Great Moments in Comics History: Justice League of America #92

 

 

The answer would be clear, Dick Grayson of Earth-2, if perhaps you took a moment to look in a mirror.

(Thanks to Jeff Reid for the submission!)

Comments

  1. Paul Montgomery (@fuzzytypewriter) says:

    "Listen, kid. I’m the Hawkman. I’m like an intergalactic cop from the past or something. You’re not riding with me. Not with a collar like that."

    "Your mask has a beak."

  2. Jeff Reid (@JeffRReid) says:

    Seeing just how completely hairless Earth-1 Robin is, I’m betting that he’s just wearing a wig.  That or he shaves his chest, his arms, and his legs every day.  In either case, I can see why the JLA doesn’t want to hang out with him.

    Thanks for using my panel, guys!

  3. That’s what happens when you don’t have Batman to iron your suits. He probably never did the laundry as well, the slob.

  4. That costume on the left; oh dear oh dear.

    I’d like to know why the Robin on the right has his shirt torn like that. Sexy Party prehaps?

  5. I never understood the fish scale Robin shorts. So creepy…….

  6. this is disturbing on so many levels

  7. @joshvferrigno I thought they were chain mail, which is still creepy.

  8. Nice, but still not as creepy/weird as what the sidekicks had to endure in Rick Veitch’s The BratPack

  9. Oh, Batman was your mentor? With an outfit like that, I thought maybe it was the kid from Big Daddy.

    (Remember, he was allowed to wear whatever he wanted? And ended up in like tee-shirts and pajama pants or something? He was five and didn’t have any fashion sense? Right? Anyone? Hellooooo?
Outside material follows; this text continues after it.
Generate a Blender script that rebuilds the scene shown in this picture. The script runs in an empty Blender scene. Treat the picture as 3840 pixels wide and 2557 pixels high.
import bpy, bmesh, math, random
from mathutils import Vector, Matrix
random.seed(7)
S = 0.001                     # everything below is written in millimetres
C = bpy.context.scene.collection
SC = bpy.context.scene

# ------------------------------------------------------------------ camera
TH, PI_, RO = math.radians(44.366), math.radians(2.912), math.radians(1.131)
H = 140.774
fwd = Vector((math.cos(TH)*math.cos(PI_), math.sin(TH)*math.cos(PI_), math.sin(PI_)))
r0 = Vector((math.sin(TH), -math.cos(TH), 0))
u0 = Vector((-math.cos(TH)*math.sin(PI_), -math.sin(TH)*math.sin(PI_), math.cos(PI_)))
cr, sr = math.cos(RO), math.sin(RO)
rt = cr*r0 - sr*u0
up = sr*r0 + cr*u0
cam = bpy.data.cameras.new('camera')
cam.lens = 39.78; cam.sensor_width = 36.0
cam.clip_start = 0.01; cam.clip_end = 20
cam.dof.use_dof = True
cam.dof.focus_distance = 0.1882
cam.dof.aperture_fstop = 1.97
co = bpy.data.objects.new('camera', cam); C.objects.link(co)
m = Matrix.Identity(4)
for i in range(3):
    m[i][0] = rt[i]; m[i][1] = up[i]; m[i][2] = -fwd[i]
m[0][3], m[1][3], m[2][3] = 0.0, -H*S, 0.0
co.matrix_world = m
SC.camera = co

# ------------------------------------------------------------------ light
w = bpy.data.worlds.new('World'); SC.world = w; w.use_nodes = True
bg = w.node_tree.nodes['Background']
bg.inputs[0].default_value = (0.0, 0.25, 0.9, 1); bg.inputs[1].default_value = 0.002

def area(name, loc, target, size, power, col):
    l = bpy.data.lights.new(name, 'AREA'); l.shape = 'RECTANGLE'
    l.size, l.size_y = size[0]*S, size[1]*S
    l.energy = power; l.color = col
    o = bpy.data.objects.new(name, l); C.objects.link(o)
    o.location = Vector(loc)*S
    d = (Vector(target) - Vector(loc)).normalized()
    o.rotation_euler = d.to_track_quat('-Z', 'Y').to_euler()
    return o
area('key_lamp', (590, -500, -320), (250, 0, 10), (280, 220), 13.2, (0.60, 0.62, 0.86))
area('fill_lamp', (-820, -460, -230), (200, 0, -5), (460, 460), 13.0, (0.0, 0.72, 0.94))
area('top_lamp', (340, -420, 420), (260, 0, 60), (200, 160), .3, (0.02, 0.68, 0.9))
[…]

Oh, fuck it.)

  10. If Robin is supposed to be away at college, why does he look 12? Also, that is obviously the costume Dick should be wearing right now.

  11. Abe Lincoln has a very disappointed look on his face, and it’s easy to see why.
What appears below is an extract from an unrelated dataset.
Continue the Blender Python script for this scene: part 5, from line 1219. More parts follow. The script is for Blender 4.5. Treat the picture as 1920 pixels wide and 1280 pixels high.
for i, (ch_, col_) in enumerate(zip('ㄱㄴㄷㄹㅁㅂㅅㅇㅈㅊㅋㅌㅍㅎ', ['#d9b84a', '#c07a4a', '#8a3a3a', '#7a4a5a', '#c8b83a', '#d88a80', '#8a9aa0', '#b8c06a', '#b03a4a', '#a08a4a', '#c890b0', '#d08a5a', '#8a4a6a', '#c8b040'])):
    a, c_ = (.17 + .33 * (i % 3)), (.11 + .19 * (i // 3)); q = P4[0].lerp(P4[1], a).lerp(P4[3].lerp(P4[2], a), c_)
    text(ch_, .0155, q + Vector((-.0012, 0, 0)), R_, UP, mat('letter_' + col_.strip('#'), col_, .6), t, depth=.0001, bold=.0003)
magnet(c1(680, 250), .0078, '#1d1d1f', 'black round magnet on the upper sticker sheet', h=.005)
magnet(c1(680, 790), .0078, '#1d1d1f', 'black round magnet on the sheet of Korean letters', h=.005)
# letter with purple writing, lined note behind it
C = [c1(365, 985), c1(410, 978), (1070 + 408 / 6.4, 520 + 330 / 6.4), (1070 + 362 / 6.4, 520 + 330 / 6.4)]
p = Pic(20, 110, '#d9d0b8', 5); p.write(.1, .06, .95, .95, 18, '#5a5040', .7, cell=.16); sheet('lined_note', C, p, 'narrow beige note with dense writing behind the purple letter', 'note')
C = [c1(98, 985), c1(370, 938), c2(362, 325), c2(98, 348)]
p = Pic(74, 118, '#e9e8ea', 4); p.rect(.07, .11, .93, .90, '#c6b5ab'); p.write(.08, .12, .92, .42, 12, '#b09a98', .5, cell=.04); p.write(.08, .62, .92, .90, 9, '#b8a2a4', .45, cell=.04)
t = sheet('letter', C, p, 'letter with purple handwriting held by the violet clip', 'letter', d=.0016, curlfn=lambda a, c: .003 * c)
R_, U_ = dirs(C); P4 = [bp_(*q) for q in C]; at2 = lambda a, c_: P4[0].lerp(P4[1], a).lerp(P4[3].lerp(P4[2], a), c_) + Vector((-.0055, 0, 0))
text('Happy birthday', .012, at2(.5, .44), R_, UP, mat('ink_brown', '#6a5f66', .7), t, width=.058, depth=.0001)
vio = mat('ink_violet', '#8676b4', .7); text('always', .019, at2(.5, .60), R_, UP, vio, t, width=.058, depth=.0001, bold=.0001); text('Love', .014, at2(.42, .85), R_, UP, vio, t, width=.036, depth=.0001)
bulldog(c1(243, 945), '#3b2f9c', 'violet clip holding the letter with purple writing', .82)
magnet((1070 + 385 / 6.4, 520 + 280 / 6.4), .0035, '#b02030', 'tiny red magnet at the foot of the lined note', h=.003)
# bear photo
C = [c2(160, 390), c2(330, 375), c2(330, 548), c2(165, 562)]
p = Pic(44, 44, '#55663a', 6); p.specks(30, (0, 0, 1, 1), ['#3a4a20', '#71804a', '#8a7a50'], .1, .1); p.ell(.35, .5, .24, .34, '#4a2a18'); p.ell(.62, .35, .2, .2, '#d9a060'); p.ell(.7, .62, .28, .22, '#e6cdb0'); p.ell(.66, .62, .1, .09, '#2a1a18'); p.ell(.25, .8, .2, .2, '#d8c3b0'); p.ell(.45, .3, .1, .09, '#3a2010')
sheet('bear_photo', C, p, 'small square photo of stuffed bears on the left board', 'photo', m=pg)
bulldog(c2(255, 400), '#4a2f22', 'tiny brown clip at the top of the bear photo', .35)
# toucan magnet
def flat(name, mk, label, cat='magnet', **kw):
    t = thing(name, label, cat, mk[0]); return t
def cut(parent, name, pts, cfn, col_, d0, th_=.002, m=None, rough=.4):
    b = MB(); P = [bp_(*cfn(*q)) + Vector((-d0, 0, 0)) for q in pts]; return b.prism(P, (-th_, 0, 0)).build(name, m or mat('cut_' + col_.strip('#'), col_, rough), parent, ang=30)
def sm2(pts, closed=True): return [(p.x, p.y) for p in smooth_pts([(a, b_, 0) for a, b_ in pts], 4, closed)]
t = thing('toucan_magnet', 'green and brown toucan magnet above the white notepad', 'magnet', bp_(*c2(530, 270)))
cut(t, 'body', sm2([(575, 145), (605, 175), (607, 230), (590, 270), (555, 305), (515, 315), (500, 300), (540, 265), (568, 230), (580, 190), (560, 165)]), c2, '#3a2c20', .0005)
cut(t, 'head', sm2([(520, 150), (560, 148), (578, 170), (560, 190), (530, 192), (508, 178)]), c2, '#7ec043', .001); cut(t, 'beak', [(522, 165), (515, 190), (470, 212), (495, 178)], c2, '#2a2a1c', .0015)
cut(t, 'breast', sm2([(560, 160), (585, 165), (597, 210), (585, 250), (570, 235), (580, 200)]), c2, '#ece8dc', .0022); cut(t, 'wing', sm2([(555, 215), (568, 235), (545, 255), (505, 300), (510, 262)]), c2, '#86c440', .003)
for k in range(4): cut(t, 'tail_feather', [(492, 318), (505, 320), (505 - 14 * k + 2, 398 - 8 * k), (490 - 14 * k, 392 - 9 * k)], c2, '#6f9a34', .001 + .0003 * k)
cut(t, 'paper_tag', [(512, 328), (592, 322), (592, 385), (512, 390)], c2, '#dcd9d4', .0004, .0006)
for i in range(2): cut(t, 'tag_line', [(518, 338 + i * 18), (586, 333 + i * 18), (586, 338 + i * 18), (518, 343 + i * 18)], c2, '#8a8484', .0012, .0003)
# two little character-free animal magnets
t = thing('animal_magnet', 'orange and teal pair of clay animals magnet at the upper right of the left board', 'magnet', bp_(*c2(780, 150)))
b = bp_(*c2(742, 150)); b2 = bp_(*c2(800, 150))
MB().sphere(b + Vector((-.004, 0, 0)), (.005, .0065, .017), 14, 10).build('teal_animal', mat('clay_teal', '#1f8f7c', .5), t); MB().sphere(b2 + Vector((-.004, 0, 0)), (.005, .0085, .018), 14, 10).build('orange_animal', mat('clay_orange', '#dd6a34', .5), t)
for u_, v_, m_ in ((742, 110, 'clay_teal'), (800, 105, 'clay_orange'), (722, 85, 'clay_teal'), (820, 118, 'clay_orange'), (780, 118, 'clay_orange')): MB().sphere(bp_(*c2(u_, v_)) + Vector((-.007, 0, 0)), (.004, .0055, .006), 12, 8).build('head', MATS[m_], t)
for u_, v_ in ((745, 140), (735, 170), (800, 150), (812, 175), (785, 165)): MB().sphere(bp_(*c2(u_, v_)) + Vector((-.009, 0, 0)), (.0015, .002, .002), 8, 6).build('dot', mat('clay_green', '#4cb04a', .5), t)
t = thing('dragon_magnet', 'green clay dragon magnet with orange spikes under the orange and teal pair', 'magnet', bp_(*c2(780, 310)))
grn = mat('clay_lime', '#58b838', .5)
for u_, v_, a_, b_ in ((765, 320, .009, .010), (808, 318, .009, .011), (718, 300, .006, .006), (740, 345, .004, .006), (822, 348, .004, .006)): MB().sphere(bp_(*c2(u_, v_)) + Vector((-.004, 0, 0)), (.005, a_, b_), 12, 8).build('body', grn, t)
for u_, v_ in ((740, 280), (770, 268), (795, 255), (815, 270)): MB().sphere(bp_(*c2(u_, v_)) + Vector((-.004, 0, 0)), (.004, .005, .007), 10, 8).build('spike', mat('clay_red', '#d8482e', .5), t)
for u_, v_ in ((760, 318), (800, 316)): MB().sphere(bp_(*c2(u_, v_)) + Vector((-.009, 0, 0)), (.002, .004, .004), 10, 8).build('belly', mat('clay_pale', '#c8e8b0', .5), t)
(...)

  12. Like is this Dick suppose to be Batman in this shot? I know he’s got the R on his costume but why is he dressed like him?
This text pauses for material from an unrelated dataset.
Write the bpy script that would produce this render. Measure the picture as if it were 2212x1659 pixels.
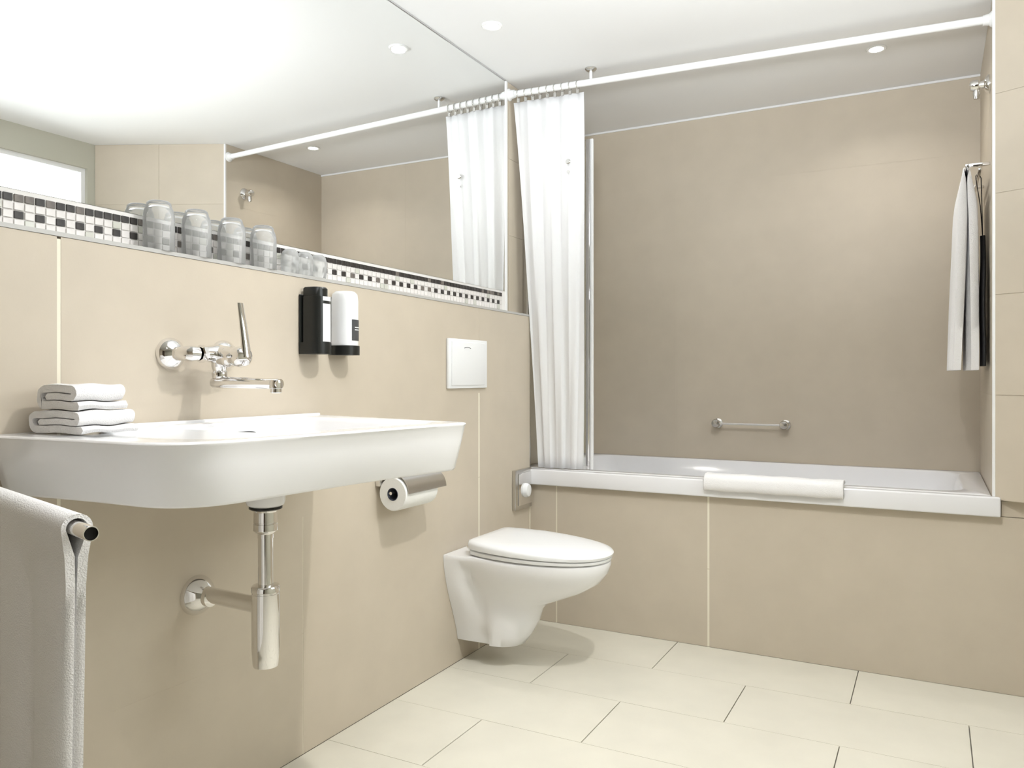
import bpy, bmesh, math, random
from mathutils import Vector, Matrix
random.seed(7)
PI = math.pi
S = bpy.context.scene
COL = S.collection
for o in list(bpy.data.objects):
    bpy.data.objects.remove(o)

# ---------------------------------------------------------------- camera, world, lights, exposure
TH = 0.4872
cam_d = bpy.data.cameras.new('camera')
cam_d.sensor_width = 36.0
cam_d.lens = 1714.7 / 2212 * 36.0
cam_d.shift_y = -0.00719
cam_d.clip_start = 0.02
cam = bpy.data.objects.new('camera', cam_d)
COL.objects.link(cam)
cam.location = (1.6, 0.0, 1.042)
cam.rotation_euler = (PI / 2, 0, TH)
S.camera = cam

w = bpy.data.worlds.new('world')
S.world = w
w.use_nodes = True
w.node_tree.nodes['Background'].inputs[0].default_value = (0.93, 0.97, 1.0, 1)
w.node_tree.nodes['Background'].inputs[1].default_value = 3.0

S.cycles.adaptive_threshold = 0.02
S.view_settings.view_transform = 'Standard'
S.view_settings.look = 'None'
S.view_settings.gamma = 1.0
S.view_settings.use_curve_mapping = False
S.view_settings.exposure = 0.34

WINDOW_W = 10.0
DOWN_W = 1.5
BOUNCE_W = 21.5


def area(name, loc, rot, sx, sy, power, color=(1, 1, 1), shape='RECTANGLE', parent=None, spread=PI):
    d = bpy.data.lights.new(name, 'AREA')
    d.shape = shape
    d.size = sx
    d.size_y = sy
    d.energy = power
    d.color = color
    d.spread = spread
    o = bpy.data.objects.new(name, d)
    COL.objects.link(o)
    o.location = loc
    o.rotation_euler = rot
    o.parent = parent
    return o


# unseen fill lamp standing in for a photographer's flash bounced off the ceiling
area('flash_fill', (1.20, 0.85, 1.70), (math.radians(180 - 45), 0, math.radians(5)), .30, .30, BOUNCE_W, (.92, .96, 1.0), 'DISK', None, math.radians(110))

# ---------------------------------------------------------------- room measures
XB = 0.065      # face of the boxed-out lower left wall
YP = 3.06       # tiled tub panel plane
YBK = 3.824     # alcove back wall
XR = 1.781      # alcove right end wall
XW = 2.42       # window wall
YF = -1.25      # wall behind the camera
ZC = 2.297
ZL = 1.32       # ledge height
ZRIM = 0.647

# window daylight (outside the window opening)
WIN = (1.45, 2.70, 1.35, 2.16)    # y0,y1,z0,z1
area('window_daylight', (XW + 0.20, (WIN[0] + WIN[1]) / 2, (WIN[2] + WIN[3]) / 2), (0, PI / 2, 0),
     WIN[3] - WIN[2] + .1, WIN[1] - WIN[0] + .1, WINDOW_W, (0.96, 0.985, 1.0))


# ---------------------------------------------------------------- materials
def new_mat(name):
    m = bpy.data.materials.new(name)
    m.use_nodes = True
    nt = m.node_tree
    return m, nt, nt.nodes['Principled BSDF']


def mat(name, col, rough=0.4, metal=0.0, var=0.0, vscale=6.0, bump=0.0, bscale=60.0, spec=0.5, coat=0.0, sheen=0.0, trans=0.0, ior=1.45, rvar=0.0):
    m, nt, b = new_mat(name)
    b.inputs['Base Color'].default_value = (*col, 1)
    b.inputs['Roughness'].default_value = rough
    b.inputs['Metallic'].default_value = metal
    b.inputs['Specular IOR Level'].default_value = spec
    b.inputs['Coat Weight'].default_value = coat
    b.inputs['Sheen Weight'].default_value = sheen
    b.inputs['Transmission Weight'].default_value = trans
    b.inputs['IOR'].default_value = ior
    tc = nt.nodes.new('ShaderNodeTexCoord')
    if var > 0:
        n = nt.nodes.new('ShaderNodeTexNoise')
        n.inputs['Scale'].default_value = vscale
        n.inputs['Detail'].default_value = 6
        nt.links.new(tc.outputs['Object'], n.inputs['Vector'])
        r = nt.nodes.new('ShaderNodeMapRange')
        r.inputs['From Min'].default_value = 0.3
        r.inputs['From Max'].default_value = 0.7
        r.inputs['To Min'].default_value = 1 - var
        r.inputs['To Max'].default_value = 1 + var
        nt.links.new(n.outputs['Fac'], r.inputs['Value'])
        mx = nt.nodes.new('ShaderNodeVectorMath')
        mx.operation = 'SCALE'
        mx.inputs[0].default_value = col
        nt.links.new(r.outputs['Result'], mx.inputs['Scale'])
        nt.links.new(mx.outputs[0], b.inputs['Base Color'])
    if bump > 0:
        n2 = nt.nodes.new('ShaderNodeTexNoise')
        n2.inputs['Scale'].default_value = bscale
        n2.inputs['Detail'].default_value = 4
        nt.links.new(tc.outputs['Object'], n2.inputs['Vector'])
        bp = nt.nodes.new('ShaderNodeBump')
        bp.inputs['Strength'].default_value = bump
        bp.inputs['Distance'].default_value = 0.002
        nt.links.new(n2.outputs['Fac'], bp.inputs['Height'])
        nt.links.new(bp.outputs['Normal'], b.inputs['Normal'])
    return m


M = {}
M['tile'] = mat('beige_wall_tile', (0.58, 0.512, 0.415), 0.42, var=0.025, vscale=9, bump=0.05, bscale=220, spec=0.35)
M['grout'] = mat('cream_grout', (0.84, 0.79, 0.66), 0.8)
M['hair'] = mat('beige_grout', (0.58, 0.512, 0.415), 0.8)
M['floor_tile'] = mat('pale_floor_tile', (0.715, 0.69, 0.60), 0.42, var=0.03, vscale=7, bump=0.06, bscale=180, spec=0.35)
M['floor_grout'] = mat('dark_floor_grout', (0.22, 0.20, 0.17), 0.9)
M['floor_grout_pale'] = mat('pale_floor_grout', (0.58, 0.54, 0.45), 0.9)
M['paint'] = mat('white_ceiling_paint', (0.86, 0.86, 0.86), 0.7, bump=0.04, bscale=300)
M['window_wall'] = mat('greenish_wall_paint', (0.52, 0.51, 0.43), 0.6)
M['ceramic'] = mat('white_ceramic', (0.86, 0.86, 0.87), 0.07, spec=0.5)
M['acrylic'] = mat('white_acrylic', (0.84, 0.84, 0.86), 0.13)
M['plastic'] = mat('white_plastic', (0.85, 0.86, 0.87), 0.25)
M['chrome'] = mat('chrome', (0.82, 0.81, 0.80), 0.045, metal=1.0)
M['satin'] = mat('satin_steel', (0.66, 0.65, 0.63), 0.24, metal=1.0)
M['alu'] = mat('aluminium_trim', (0.62, 0.62, 0.62), 0.35, metal=0.8)
M['greytrim'] = mat('grey_edge_trim', (0.50, 0.49, 0.47), 0.35)
M['mirror'] = mat('mirror_silver', (0.94, 0.95, 0.945), 0.0, metal=1.0)
M['whiterod'] = mat('white_lacquer', (0.86, 0.86, 0.86), 0.18)
M['towel'] = mat('white_terry', (0.88, 0.87, 0.87), 0.95, bump=0.9, bscale=420, sheen=0.3, spec=0.1)
M['black'] = mat('black_plastic', (0.012, 0.013, 0.012), 0.3)
M['darkgrey'] = mat('dark_grey_print_and_shade', (0.07, 0.07, 0.075), 0.4)
M['boreshade'] = mat('painted_bore_shade', (0.01, 0.01, 0.01), 0.8)
M['mos_dark'] = mat('dark_brown_glass_mosaic', (0.035, 0.03, 0.028), 0.4, var=0.5, vscale=45)
M['mos_mid'] = mat('taupe_glass_mosaic', (0.16, 0.14, 0.125), 0.4, var=0.3, vscale=45)
M['mos_white'] = mat('white_glass_mosaic', (0.76, 0.73, 0.71), 0.3, var=0.05, vscale=45)
M['mos_pale'] = mat('pale_grey_green_mosaic', (0.60, 0.60, 0.54), 0.15)
M['mos_grout'] = mat('white_mosaic_grout', (0.84, 0.82, 0.80), 0.8)
M['ledge'] = mat('ledge_white_tile', (0.76, 0.74, 0.71), 0.35)
M['blackcloth'] = mat('black_fabric', (0.02, 0.02, 0.022), 0.9)
M['darkwood'] = mat('dark_wood', (0.045, 0.028, 0.02), 0.5, var=.2, vscale=14)
M['paper'] = mat('tissue_paper', (0.85, 0.85, 0.83), 0.95, bump=0.3, bscale=200)
M['card'] = mat('brown_cardboard', (0.10, 0.11, 0.14), 0.9)
M['soap'] = mat('pale_frosted_glass', (0.88, 0.90, 0.88), 0.3, trans=0.55, ior=1.3)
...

    No wonder Dick was terrible during his first go around.

  13. Paul Montgomery (@fuzzytypewriter) says:

    @TNC – It’s the silver age Earth Two Robin. 

  14. He has no abs or nipples. He’s not JLA material. Doing a Spongebob Squarepants routine doesn’t endear him to the team.

  15. @Paul: Thank you for the clarification. You have no idea how confused this made me. lol

    @chlop: He’s Mermaid Man!! Oh my god, Robin is actually Mermaid Man! 🙂

  16. Jeff Reid (@JeffRReid) says:

    @TNC: This panel is from one of those JLA/JSA Earth-1/Earth-2 team ups.  The Earth-2 Dick Grayson had taken over for the retired Earth-2 Bruce Wayne.  He chose to wear this… fairly odd design choice for the new Robin costume.

  17. "if we’ll hide behind this giany penny, Hawkman won’t hear us". And yet they wonder why no one recruits them.

  18. *giant penny

  19. Man, who would WANT to chillaxe with Hawkman anyway?  Between him bitching about how Obama and the democrats are running into the ground and the fact that Kendra hates his hawk-guts and shows it by banging Arsenal every which way to Tuesday, you would never get a word in edgewise.

    Oh, yeah, and Abe Lincoln is one of those inter-dimensional Nexus points.  That dude shows up EVERYWHERE!

  20. The JLA have a haircut policy. No sideburns.

  21. okay that’s strange

     

  22. They’re hiding behind the penny so Alfred won’t catch them working on their routine. Dropping names to score is cheap.

    "And who do you think that guy was?" "Hawkman" "The Mighty Hawk man, I swear to God, I was there"

  23. I’m glad the gaping-hole-to-expose-chest costume phase in comics was just a fad.